*3D scene scripts*:
== == ==
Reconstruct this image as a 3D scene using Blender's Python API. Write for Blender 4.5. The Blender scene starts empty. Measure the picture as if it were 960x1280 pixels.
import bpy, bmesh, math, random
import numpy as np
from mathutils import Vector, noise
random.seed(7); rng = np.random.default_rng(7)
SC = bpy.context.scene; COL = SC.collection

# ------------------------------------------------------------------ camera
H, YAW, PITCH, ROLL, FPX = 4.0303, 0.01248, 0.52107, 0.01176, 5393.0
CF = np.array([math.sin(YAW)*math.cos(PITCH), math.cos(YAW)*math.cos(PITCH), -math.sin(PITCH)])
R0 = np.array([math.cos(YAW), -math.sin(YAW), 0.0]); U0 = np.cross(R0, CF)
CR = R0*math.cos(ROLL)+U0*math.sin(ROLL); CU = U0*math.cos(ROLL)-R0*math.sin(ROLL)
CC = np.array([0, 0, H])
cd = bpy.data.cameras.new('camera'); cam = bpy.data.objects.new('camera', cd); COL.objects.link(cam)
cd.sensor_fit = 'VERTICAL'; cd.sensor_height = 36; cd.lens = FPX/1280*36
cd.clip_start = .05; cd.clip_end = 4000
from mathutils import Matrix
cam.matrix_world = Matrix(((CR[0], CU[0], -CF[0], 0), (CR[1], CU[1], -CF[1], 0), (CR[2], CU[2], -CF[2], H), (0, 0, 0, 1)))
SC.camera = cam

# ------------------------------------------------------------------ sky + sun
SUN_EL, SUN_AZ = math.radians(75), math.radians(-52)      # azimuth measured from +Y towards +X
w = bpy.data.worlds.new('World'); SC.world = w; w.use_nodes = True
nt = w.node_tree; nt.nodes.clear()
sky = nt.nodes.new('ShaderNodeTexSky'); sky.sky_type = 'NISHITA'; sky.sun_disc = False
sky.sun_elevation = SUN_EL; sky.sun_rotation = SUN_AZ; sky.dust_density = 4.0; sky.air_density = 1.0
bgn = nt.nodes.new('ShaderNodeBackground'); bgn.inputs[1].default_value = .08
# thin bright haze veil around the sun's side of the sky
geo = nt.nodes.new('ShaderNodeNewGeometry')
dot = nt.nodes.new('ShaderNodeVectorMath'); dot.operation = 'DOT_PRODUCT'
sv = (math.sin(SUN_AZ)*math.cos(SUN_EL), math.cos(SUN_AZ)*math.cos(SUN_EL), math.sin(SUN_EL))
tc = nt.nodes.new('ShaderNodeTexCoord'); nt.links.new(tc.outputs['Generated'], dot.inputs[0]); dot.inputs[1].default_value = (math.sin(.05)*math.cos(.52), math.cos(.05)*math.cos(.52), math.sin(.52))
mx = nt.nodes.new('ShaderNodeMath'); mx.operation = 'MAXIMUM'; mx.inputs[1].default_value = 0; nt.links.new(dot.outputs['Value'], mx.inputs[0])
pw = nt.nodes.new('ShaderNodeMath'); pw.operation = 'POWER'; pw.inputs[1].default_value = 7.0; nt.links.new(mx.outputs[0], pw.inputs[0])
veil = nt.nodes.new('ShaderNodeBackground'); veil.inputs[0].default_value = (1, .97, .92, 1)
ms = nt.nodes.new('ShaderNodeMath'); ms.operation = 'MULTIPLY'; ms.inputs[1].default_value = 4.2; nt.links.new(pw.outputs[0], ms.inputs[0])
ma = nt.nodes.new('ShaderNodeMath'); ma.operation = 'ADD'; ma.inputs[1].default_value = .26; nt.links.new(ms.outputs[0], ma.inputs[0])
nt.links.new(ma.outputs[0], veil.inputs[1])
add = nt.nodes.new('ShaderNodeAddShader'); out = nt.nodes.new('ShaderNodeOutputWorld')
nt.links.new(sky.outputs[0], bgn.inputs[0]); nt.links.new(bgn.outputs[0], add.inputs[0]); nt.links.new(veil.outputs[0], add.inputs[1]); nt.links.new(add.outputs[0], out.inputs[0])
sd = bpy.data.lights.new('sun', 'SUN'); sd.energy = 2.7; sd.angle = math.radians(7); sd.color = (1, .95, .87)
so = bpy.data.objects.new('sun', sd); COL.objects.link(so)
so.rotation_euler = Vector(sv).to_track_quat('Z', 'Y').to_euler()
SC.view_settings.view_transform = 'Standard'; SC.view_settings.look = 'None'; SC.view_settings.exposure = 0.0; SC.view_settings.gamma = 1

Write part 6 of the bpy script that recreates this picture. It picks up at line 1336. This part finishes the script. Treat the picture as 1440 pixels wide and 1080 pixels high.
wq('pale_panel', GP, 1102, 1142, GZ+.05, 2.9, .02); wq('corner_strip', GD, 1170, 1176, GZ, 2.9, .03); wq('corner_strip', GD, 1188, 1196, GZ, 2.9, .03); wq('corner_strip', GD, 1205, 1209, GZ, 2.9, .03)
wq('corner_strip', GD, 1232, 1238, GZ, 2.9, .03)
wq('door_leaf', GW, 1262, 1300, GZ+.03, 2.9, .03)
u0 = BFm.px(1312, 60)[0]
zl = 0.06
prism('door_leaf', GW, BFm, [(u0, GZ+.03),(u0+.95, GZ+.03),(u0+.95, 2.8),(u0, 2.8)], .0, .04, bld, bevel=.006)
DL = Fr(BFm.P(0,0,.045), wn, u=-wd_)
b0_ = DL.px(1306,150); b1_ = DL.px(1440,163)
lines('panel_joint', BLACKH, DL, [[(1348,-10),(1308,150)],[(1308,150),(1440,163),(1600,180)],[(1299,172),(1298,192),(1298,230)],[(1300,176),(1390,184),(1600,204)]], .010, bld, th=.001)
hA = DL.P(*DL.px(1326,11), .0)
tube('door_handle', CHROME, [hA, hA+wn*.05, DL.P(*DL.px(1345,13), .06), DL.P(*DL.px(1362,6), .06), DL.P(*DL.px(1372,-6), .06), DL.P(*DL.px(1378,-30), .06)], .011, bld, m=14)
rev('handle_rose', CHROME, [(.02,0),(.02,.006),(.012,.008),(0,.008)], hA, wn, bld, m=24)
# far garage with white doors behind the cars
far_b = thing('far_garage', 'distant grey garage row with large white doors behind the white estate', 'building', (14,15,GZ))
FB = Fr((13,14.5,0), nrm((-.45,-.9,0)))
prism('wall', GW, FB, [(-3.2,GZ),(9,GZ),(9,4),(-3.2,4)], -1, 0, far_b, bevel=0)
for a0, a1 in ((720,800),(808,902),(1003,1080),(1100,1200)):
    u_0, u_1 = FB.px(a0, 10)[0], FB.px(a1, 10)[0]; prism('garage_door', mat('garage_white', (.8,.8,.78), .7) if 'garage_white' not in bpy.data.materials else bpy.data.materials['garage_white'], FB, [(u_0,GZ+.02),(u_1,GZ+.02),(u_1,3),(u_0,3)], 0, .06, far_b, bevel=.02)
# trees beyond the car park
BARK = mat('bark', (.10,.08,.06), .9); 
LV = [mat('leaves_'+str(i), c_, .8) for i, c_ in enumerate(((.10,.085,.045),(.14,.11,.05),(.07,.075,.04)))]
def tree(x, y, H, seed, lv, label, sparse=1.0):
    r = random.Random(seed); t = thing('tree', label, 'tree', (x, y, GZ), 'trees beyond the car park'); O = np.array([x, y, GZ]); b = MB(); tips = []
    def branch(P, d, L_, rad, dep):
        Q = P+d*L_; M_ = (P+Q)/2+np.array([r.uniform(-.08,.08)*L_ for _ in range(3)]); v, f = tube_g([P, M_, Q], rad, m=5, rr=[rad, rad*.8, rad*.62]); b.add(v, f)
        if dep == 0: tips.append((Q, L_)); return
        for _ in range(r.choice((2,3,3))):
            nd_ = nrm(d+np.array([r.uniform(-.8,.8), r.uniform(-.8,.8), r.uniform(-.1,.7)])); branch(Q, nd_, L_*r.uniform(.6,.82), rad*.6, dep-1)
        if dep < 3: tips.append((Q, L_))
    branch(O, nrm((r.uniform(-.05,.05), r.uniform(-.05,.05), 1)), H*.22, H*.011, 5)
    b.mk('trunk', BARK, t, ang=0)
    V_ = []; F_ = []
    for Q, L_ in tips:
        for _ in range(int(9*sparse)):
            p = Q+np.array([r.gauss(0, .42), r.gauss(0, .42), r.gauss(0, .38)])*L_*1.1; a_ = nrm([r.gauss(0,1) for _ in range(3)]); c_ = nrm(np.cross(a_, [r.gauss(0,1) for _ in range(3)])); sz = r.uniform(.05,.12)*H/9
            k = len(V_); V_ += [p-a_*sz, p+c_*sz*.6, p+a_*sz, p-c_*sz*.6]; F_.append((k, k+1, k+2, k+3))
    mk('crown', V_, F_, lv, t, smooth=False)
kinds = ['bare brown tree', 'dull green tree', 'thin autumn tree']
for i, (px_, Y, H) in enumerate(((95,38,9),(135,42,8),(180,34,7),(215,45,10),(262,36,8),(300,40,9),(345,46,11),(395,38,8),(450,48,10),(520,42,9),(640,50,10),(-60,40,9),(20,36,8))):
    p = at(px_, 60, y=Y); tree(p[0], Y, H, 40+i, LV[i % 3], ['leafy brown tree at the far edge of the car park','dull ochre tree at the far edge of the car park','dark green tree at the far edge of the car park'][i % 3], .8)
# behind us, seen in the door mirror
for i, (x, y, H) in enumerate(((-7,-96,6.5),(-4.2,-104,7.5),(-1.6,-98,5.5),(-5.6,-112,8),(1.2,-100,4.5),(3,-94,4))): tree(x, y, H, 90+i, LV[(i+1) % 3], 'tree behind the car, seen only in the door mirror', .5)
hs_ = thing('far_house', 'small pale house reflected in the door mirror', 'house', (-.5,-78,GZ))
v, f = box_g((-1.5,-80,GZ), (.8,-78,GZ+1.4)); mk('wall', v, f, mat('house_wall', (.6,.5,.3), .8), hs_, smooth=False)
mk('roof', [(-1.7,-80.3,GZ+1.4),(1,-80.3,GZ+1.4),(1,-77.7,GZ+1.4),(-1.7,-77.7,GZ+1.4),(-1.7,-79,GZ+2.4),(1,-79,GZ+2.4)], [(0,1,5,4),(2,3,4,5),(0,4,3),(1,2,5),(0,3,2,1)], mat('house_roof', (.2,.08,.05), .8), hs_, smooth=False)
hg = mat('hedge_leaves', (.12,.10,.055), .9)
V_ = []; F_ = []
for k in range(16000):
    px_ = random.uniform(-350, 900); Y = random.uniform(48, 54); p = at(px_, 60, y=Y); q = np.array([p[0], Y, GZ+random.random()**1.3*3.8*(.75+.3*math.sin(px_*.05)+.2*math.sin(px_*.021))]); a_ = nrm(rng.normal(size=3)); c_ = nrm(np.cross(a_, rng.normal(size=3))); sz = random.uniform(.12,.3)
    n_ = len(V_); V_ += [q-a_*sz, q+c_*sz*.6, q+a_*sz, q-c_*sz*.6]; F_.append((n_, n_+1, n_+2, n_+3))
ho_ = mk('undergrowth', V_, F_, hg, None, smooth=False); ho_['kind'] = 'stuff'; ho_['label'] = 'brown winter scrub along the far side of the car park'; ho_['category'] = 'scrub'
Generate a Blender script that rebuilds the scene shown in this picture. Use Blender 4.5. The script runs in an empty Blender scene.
== == ==
*PROMPT*: Please copy, word for word, every line from the first line of the records through the line containing "SC = bpy.context.scene; COL = SC.collection", with both of those lines included and nothing else.

*RESULT OF THE TASK*:
Reconstruct this image as a 3D scene using Blender's Python API. Write for Blender 4.5. The Blender scene starts empty. Measure the picture as if it were 960x1280 pixels.
import bpy, bmesh, math, random
import numpy as np
from mathutils import Vector, noise
random.seed(7); rng = np.random.default_rng(7)
SC = bpy.context.scene; COL = SC.collection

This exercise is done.